Dispersive estimates and long-time validity for Bogoliubov dynamics of interacting Bose gases
Phan Thành Nam, Simone Rademacher, Avy Soffer
TL;DR
This work establishes a rigorous, uniform-in-time validation of the Bogoliubov approximation for weakly interacting Bose gases by analyzing quantum fluctuations around a Bose–Einstein condensate. It develops a fluctuation framework that maps N-body dynamics to a Fock space of excitations and proves dispersive decay for the symplectic Bogoliubov dynamics, enabling a sharp, norm-based comparison between the many-body evolution and a quadratic Bogoliubov generator for all times. The authors show that the fluctuation dynamics are accurately described by a Bogoliubov dynamics with a quadratic Hamiltonian, with error O(1/N), and further demonstrate that, at long times, the Bogoliubov dynamics itself can be approximated by free evolution, yielding a robust, long-time description of quantum depletion.
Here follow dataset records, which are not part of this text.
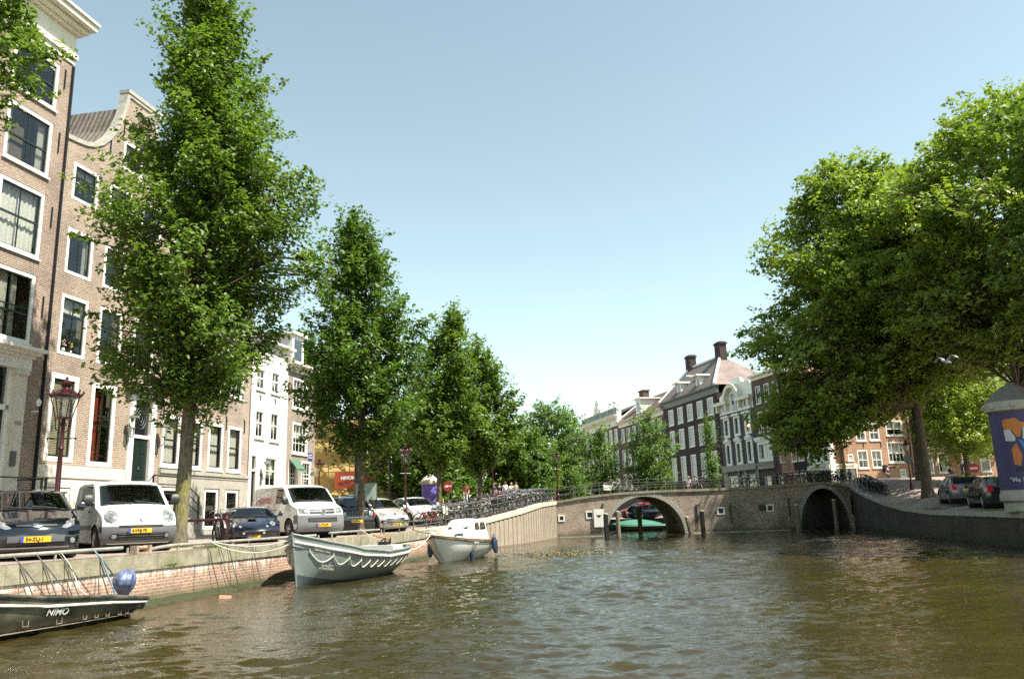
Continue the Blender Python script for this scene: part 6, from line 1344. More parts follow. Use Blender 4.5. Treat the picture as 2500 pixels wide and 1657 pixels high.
# white panel van
def d3(c):
    p, e, f = c['patch'], c['ell'], c['strip']
    for s_ in (-1, 1):
        hl = p([(s_ * .5, .84), (s_ * .84, .86), (s_ * .86, 1.04), (s_ * .7, 1.05), (s_ * .52, 1.02)], 'headlight', 'lens', out=.015, dome=.02); p(e(s_ * .66, .94, .07, .07), 'reflector', 'alloy', hl, out=.03, dome=.02)
    for z in (.88, .98): f(-.47, .47, z - .035, z + .03, 'grille', 'ink', out=.02); f(-.47, .47, z + .03, z + .042, 'chrome_trim', 'alloy', out=.03)
    em = p(e(0, .93, .105, .105), 'emblem', 'chrome', out=.035, dome=.0); p(e(0, .93, .085, .085), 'emblem_disc', 'ink', em, out=.04)
    X_ = c['fx'](0, .93) + .05; g = MB(); g.tube([(X_, -.055, .985), (X_, -.02, .935), (X_, 0, .975), (X_, .02, .935), (X_, .055, .985)], .008, 4); g.tube([(X_, -.07, .94), (X_, -.035, .865), (X_, 0, .92), (X_, .035, .865), (X_, .07, .94)], .008, 4); g.build('emblem_letters', M['chrome'], em)
    g = f(-.55, .55, .56, .7, 'lower_grille', 'ink', out=.028)
    for z in (.6, .64): f(-.52, .52, z - .007, z + .007, 'slat', 'greyplastic', g, out=.036)
    c['plate'](.44, '2-VTH-59'); c['mirror'](1.0, 1.28, s=1.5)
    text('vgendt', .42, 'side_lettering', mat('red_lettering', (.4, .03, .03), .5), c['t'], (-3.3, -.965, 1.42), (pi / 2, 0, 0), shear=.35, sx=1.1)
    text('catering', .12, 'side_lettering', mat('red_lettering', (.4, .03, .03), .5), c['t'], (-3.0, -.965, 1.12), (pi / 2, 0, 0))
    g = MB(); g.box(-2.25, -2.15, -.965, -.945, 1.0, 1.04); g.box(-2.6, -2.5, -.965, -.945, 1.0, 1.04); g.build('door_handle', M['blackplastic'], c['t'])
    g = MB(); g.box(-2.335, -2.33, -.957, -.945, .4, 1.25); g.box(-4.1, -4.095, -.957, -.945, .4, 1.8); g.build('door_seam', M['ink'], c['t'])
M['vanplastic'] = mat('mid_grey_bumper', (.17, .17, .175), .5, var=.05)
car('panel_van', 'white panel van with grey bumper and red script on its side', (-7.75, 32.7, 1.32), HD, 4.9, 1.9, 1.96,
    [(.12, .22, .16, 0), (.02, .38, .2, 0), (0, .55, .22, 0), (.02, .72, .22, 0), (.08, .92, .22, 0), (.2, 1.08, .2, .04), (.78, 1.26, .14, .06), (1.5, 1.85, .1, .08), (1.9, 1.94, .03, .08), (4.5, 1.95, 0, .08), (4.8, 1.85, -.02, .06), (4.87, 1.2, -.03, .0), (4.9, .6, -.05, 0), (4.88, .3, -.05, 0)],
    1.26, .86, white, (.92, 3.95), .34, (6, 7), [[(1.2, 1.27), (1.75, 1.78), (2.28, 1.78), (2.28, 1.24)]], 1.12, 'vanplastic', .8, d3, cat='van')
# roadster
def d4(c):
    p, e, f = c['patch'], c['ell'], c['strip']
    for s_ in (-1, 1):
        hl = p(e(s_ * .6, .58, .1, .07), 'headlight', 'lens', out=.03, dome=.04); p(e(s_ * .6, .58, .05, .04), 'reflector', 'alloy', hl, out=.06, dome=.02); p(e(s_ * .4, .5, .045, .035), 'indicator', 'lens', out=.03, dome=.02); p(e(s_ * .3, .3, .04, .04), 'fog_lamp', 'chrome', out=.04)
    p([(-.4, .24), (.4, .24), (.45, .3), (.3, .37), (-.3, .37), (-.45, .3)], 'grille', 'ink', out=.02); c['plate'](.2, '63-RF-XV', w=.2, h=.04); c['mirror'](1.1, .82, c['paint'], .85)
    g = MB(); g.prism([(-.15, .0), (.15, .0), (.08, .3), (-.08, .3)], 0, .01, fn=lambda u, v, w: (-.62 - v, u, .715 + v * .22 + w)); g.build('bonnet_vent', M['ink'], c['t'])
blu = paintm('ink_blue_car_paint', (.006, .008, .017), .15)
car('roadster_car', 'low dark blue roadster parked between the tree trunk and white panel van', (-9.1, 28.3, 1.3), R_(-66), 3.78, 1.72, 1.14,
    [(.2, .14, .22, 0), (.05, .24, .25, 0), (0, .36, .27, 0), (.06, .46, .28, .0), (.25, .56, .26, .03), (.5, .64, .2, .04), (1.0, .79, .14, .05), (1.6, 1.08, .14, .05), (1.85, 1.13, .04, .05), (2.3, 1.12, 0, .05), (2.9, .93, -.0, .04), (3.6, .86, -.1, .03), (3.78, .55, -.12, 0), (3.7, .25, -.1, 0)],
    .78, .66, blu, (.75, 3.05), .3, (6, 7), [[(1.4, .8), (1.75, 1.02), (2.2, 1.03), (2.3, .82)]], 1.12, None, .4, d4)
# black off-roader
def d5(c):
    p, e, f = c['patch'], c['ell'], c['strip']
    for s_ in (-1, 1): hl = p(e(s_ * .62, .86, .105, .105), 'headlight', 'lens', out=.03, dome=.03); p(e(s_ * .8, .8, .04, .07), 'indicator', 'tail', out=.03)
    for k in range(7): p(rect_(-.42 + k * .12, -.36 + k * .12, .75, .99), 'grille_slot', 'ink', out=.03)
    f(-.46, .46, .72, .74, 'chrome_trim', 'alloy', out=.035); f(-.46, .46, 1.0, 1.015, 'chrome_trim', 'alloy', out=.035)
    f(-.5, .5, .3, .38, 'lower_grille', 'ink', out=.03); c['plate'](.55, '19-XP-BK', y=-.05); c['mirror'](1.35, 1.12, c['paint'])
def rect_(a, b, c, d): return [(a, c), (b, c), (b, d), (a, d)]
blk = paintm('black_car_paint', (.008, .009, .009), .2)
car('off_road_car', 'black boxy off-road car with slotted grille beside the panel van', (-7.25, 37.1, 1.33), R_(-62), 4.4, 1.78, 1.67,
    [(.06, .26, .1, 0), (0, .42, .12, 0), (0, .6, .12, 0), (.0, .75, .12, 0), (.03, .96, .12, 0), (.1, 1.04, .12, .03), (1.25, 1.15, .08, .05), (1.85, 1.58, .08, .06), (2.15, 1.66, .02, .06), (4.0, 1.64, 0, .06), (4.25, 1.55, -.03, .04), (4.36, 1.1, -.03, 0), (4.4, .5, -.05, 0), (4.35, .3, -.05, 0)],
    1.12, .84, blk, (.85, 3.45), .36, (6, 7), [[(1.5, 1.15), (1.95, 1.52), (2.5, 1.54), (2.5, 1.13)], [(2.57, 1.13), (2.57, 1.54), (3.4, 1.53), (3.4, 1.13)]], 1.04, 'blackplastic', .5, d5)
# silver hatchback
def d6(c):
    p, e, f = c['patch'], c['ell'], c['strip']
    for s_ in (-1, 1): hl = p([(s_ * .42, .74), (s_ * .62, .68), (s_ * .76, .76), (s_ * .76, .9), (s_ * .66, .92), (s_ * .5, .84)], 'headlight', 'lens', out=.015, dome=.03); p(e(s_ * .66, .42, .07, .06), 'fog_lamp', 'ink', out=.02)
    f(-.75, .75, .46, .52, 'bumper_strip', 'blackplastic', out=.04); p([(-.4, .53), (.4, .53), (.5, .58), (.42, .62), (-.42, .62), (-.5, .58)], 'grille', 'ink', out=.02)
    p([(-.45, .36), (.45, .36), (.5, .44), (-.5, .44)], 'lower_grille', 'ink', out=.02)
    p([(-.02, .68), (.05, .7), (.04, .8), (.07, .84), (-.01, .83), (-.06, .78), (-.03, .74)], 'emblem', 'chrome', out=.02); c['plate'](.31, '44-RX-LV', y=-.03); c['mirror'](1.0, 1.06, c['paint'])
silv = paintm('silver_car_paint', (.5, .48, .45), .3, 1.0, .35)
car('hatchback_car', 'silver hatchback with dark bumper strip behind the slender second elm', (-5.75, 39.1, 1.38), HD, 3.75, 1.7, 1.61,
    [(.14, .18, .2, 0), (.03, .3, .24, 0), (0, .45, .26, 0), (.05, .6, .26, 0), (.16, .74, .26, .02), (.35, .86, .22, .05), (.85, 1.06, .14, .07), (1.6, 1.50, .12, .08), (1.95, 1.59, .04, .08), (3.0, 1.58, 0, .08), (3.4, 1.5, -.03, .06), (3.66, 1.05, -.06, .02), (3.75, .6, -.1, 0), (3.7, .25, -.1, 0)],
    1.03, .76, silv, (.75, 3.05), .31, (6, 7), [[(1.15, 1.05), (1.75, 1.46), (2.6, 1.49), (2.6, 1.03)], [(2.68, 1.04), (2.68, 1.48), (3.1, 1.45), (3.3, 1.1)]], 1.02, None, .4, d6)
def d7(c):
    p, e, f = c['patch'], c['ell'], c['strip']
    for s_ in (-1, 1): p([(s_ * .44, .66), (s_ * .62, .62), (s_ * .74, .72), (s_ * .76, .88), (s_ * .64, .86)], 'headlight', 'lens', out=.015, dome=.03); p(e(s_ * .64, .34, .09, .05), 'fog_lamp', 'ink', out=.02)
    f(-.38, .38, .6, .66, 'grille', 'ink', out=.02); p([(-.04, .66), (.04, .66), (0, .72)], 'emblem', 'red', out=.03); f(-.42, .42, .27, .37, 'lower_grille', 'ink', out=.02); c['plate'](.49, '59-TP-GN', y=-.02); c['mirror'](1.05, 1.0, c['paint'])
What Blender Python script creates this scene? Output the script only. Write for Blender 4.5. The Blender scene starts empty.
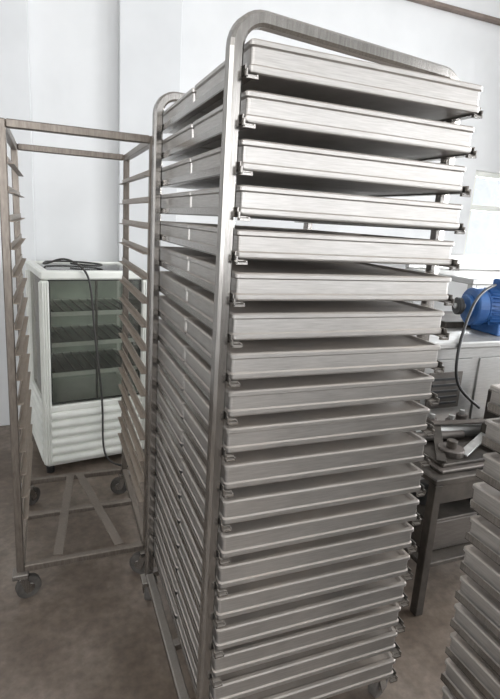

These results significantly strengthen prior time-scale limitations and provide a solid mathematical foundation for the long-time validity of Bogoliubov theory in mean-field Bose gases, with implications for the connection to kinetic descriptions.
Abstract
We consider the Bogoliubov approximation for the many-body quantum dynamics of weakly interacting Bose gases and establish a uniform-in-time validity of the Bogoliubov theory. The proof relies on a detailed analysis of the dispersive behavior of the symplectic Bogoliubov dynamics, which allows for a rigorous derivation of the Bogoliubov theory as an effective description of quantum fluctuations around the Bose-Einstein condensate on all time scales.